Startups and a Board of Advisors

Image by permanently scatterbrained via Flickr

Several EO Accelerator participants (accelerants) have asked me this year about setting up a board of advisors. In addition, the board of advisors topic was brought up again a couple days ago in my post What Should I Write About? I view advisors, both formal and informal, as very important even though I’ve employed informal advisors much more than formal advisors.
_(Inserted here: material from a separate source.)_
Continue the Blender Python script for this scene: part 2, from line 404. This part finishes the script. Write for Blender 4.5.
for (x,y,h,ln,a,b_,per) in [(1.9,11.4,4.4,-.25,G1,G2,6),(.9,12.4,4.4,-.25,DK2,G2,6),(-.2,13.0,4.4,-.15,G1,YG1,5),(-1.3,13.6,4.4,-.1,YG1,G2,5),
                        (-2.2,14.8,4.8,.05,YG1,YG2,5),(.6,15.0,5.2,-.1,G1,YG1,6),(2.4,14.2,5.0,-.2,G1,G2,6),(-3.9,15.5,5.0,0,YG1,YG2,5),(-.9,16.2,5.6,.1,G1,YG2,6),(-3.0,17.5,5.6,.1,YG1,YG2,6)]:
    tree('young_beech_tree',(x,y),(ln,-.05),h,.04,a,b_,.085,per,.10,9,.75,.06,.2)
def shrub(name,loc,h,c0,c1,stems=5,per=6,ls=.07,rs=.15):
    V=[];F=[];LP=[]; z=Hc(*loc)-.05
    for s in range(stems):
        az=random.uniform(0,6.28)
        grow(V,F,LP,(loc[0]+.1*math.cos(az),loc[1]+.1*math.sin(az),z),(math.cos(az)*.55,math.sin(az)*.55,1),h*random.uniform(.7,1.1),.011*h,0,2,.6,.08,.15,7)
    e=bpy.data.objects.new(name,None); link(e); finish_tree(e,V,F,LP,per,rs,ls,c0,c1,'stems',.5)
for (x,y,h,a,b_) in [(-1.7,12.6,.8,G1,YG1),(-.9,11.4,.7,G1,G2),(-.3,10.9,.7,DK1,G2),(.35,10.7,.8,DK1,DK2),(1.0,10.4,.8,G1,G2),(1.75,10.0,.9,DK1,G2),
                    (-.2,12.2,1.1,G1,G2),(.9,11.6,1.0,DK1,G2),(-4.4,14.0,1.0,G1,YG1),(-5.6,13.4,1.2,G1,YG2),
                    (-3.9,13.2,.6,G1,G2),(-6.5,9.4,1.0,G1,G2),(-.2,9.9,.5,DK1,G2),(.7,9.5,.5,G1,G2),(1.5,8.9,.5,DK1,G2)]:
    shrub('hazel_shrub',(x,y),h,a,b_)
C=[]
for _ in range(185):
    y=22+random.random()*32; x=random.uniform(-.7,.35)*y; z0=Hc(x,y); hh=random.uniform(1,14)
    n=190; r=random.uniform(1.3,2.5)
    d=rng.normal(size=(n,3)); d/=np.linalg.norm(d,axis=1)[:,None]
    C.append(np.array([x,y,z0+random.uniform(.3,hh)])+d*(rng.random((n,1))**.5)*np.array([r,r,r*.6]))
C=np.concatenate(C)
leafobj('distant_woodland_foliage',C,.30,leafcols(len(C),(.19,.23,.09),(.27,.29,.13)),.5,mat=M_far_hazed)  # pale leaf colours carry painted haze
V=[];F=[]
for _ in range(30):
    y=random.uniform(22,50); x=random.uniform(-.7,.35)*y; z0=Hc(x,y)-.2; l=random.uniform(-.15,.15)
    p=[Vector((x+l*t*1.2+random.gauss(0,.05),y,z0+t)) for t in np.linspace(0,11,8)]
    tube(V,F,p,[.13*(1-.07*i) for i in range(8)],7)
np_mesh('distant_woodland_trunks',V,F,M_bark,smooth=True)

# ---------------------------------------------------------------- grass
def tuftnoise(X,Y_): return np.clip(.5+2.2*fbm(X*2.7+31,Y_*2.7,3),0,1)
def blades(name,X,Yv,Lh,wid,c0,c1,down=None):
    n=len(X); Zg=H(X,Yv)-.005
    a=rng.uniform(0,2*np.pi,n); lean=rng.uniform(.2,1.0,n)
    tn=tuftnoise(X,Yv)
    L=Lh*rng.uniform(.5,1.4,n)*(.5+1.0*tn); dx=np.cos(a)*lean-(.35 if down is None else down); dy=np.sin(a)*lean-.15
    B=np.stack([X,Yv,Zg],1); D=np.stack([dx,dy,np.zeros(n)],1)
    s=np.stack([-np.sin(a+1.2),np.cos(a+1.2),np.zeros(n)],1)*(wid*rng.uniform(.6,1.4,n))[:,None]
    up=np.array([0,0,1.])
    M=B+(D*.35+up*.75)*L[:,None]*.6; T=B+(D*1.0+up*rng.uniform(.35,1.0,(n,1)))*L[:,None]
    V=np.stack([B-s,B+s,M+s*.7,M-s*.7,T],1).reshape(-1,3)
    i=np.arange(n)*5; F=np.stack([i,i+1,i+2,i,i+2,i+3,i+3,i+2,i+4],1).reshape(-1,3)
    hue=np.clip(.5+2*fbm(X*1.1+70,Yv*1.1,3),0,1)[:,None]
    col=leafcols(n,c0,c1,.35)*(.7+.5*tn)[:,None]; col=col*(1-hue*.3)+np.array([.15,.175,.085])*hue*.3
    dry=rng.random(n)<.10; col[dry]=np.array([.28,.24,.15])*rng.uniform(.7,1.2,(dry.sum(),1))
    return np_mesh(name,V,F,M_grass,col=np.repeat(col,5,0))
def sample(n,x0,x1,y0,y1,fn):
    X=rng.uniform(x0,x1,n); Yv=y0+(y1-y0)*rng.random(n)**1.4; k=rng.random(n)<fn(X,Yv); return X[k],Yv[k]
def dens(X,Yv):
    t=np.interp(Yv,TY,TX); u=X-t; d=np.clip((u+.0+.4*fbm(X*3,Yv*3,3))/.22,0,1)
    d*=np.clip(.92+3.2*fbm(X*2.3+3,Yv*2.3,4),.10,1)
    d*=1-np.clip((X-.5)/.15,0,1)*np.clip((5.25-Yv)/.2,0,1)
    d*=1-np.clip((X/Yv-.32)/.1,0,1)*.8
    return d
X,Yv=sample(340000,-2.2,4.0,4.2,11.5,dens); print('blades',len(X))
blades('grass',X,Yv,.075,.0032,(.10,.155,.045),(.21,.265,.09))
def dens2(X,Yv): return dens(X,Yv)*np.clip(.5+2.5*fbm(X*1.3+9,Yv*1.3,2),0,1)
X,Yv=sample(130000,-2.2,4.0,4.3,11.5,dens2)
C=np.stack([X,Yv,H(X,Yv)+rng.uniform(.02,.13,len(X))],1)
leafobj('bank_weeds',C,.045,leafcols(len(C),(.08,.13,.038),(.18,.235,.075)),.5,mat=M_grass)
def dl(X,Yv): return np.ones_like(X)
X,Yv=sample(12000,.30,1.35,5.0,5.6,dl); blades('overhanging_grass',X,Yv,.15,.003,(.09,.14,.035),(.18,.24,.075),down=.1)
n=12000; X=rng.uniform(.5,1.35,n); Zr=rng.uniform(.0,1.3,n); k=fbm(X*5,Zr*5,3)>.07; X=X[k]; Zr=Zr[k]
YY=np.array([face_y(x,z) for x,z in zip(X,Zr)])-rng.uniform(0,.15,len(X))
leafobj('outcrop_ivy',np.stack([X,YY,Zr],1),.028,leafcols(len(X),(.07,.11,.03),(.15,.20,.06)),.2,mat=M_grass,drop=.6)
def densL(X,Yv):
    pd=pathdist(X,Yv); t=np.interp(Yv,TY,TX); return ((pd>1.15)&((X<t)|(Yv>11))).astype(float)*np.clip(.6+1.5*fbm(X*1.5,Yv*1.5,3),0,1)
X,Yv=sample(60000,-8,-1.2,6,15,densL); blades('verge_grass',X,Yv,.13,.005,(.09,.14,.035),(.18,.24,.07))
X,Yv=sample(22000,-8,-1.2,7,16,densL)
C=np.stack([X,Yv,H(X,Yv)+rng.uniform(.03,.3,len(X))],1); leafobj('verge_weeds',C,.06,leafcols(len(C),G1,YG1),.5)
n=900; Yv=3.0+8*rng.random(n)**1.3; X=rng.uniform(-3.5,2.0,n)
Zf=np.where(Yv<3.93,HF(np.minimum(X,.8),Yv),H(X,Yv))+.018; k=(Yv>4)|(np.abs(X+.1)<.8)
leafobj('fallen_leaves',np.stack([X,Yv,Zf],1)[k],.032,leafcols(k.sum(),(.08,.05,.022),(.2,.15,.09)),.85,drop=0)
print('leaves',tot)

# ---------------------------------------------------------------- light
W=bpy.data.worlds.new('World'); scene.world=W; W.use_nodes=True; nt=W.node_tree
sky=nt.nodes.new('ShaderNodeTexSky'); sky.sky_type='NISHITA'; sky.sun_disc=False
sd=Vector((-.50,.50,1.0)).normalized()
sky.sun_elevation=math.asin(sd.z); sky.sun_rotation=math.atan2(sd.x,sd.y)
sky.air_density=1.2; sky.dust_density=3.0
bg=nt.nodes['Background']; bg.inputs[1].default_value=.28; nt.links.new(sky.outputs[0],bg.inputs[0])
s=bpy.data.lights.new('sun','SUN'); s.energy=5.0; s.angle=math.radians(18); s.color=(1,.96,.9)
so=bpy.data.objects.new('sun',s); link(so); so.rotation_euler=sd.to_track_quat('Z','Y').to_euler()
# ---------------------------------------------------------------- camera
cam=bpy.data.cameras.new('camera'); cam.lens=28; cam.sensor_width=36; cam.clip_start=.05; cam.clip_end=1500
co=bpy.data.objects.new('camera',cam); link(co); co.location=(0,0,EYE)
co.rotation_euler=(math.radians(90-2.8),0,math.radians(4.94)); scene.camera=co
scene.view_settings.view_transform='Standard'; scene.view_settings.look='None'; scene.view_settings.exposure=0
I’ve also been an advisor to several companies.

Here are my thoughts on a formal board of advisors for startups:

  • Advisors should fill gaps in expertise (e.g. sales, marketing, services, support, operations, engineering, finance, etc) and/or be able to make key introductions to customers, partners, and investors
  • Advisors should meet quarterly or bi-annually as a group over a nice dinner as well as individually at least once between meetings
  • Advisors getting to spend time with other high-quality advisors, in addition to the entrepreneur(s), is a big part of the advisors’ experience
  • Advisors should be asked to commit for one or two years, but not typically more as the needs of the startup change over time
  • Advisors should not be compensated with cash but rather with equity (e.g. .1% – 1% depending on what they bring to the table with the norm being closer to .25% of the startup) along with the opportunity to invest in each round
  • Advisors that are also investors are ideal as they have more skin in the game

My recommendation is to seriously consider advisors and know that it is like anything where the more you put into it the more you’ll get out of it.

What else? What other advice do you have regarding startups and a board of advisors?

2 thoughts on “Startups and a Board of Advisors

  1. Great post as usual. As a startup that is trying to get more involved in the community, I have a few follow-up questions.

    When is the right time to start assembling a team of advisers?
    How do you find the right advisers for your company?
    What is the best way to approach someone you think would make a great adviser and get them onboard?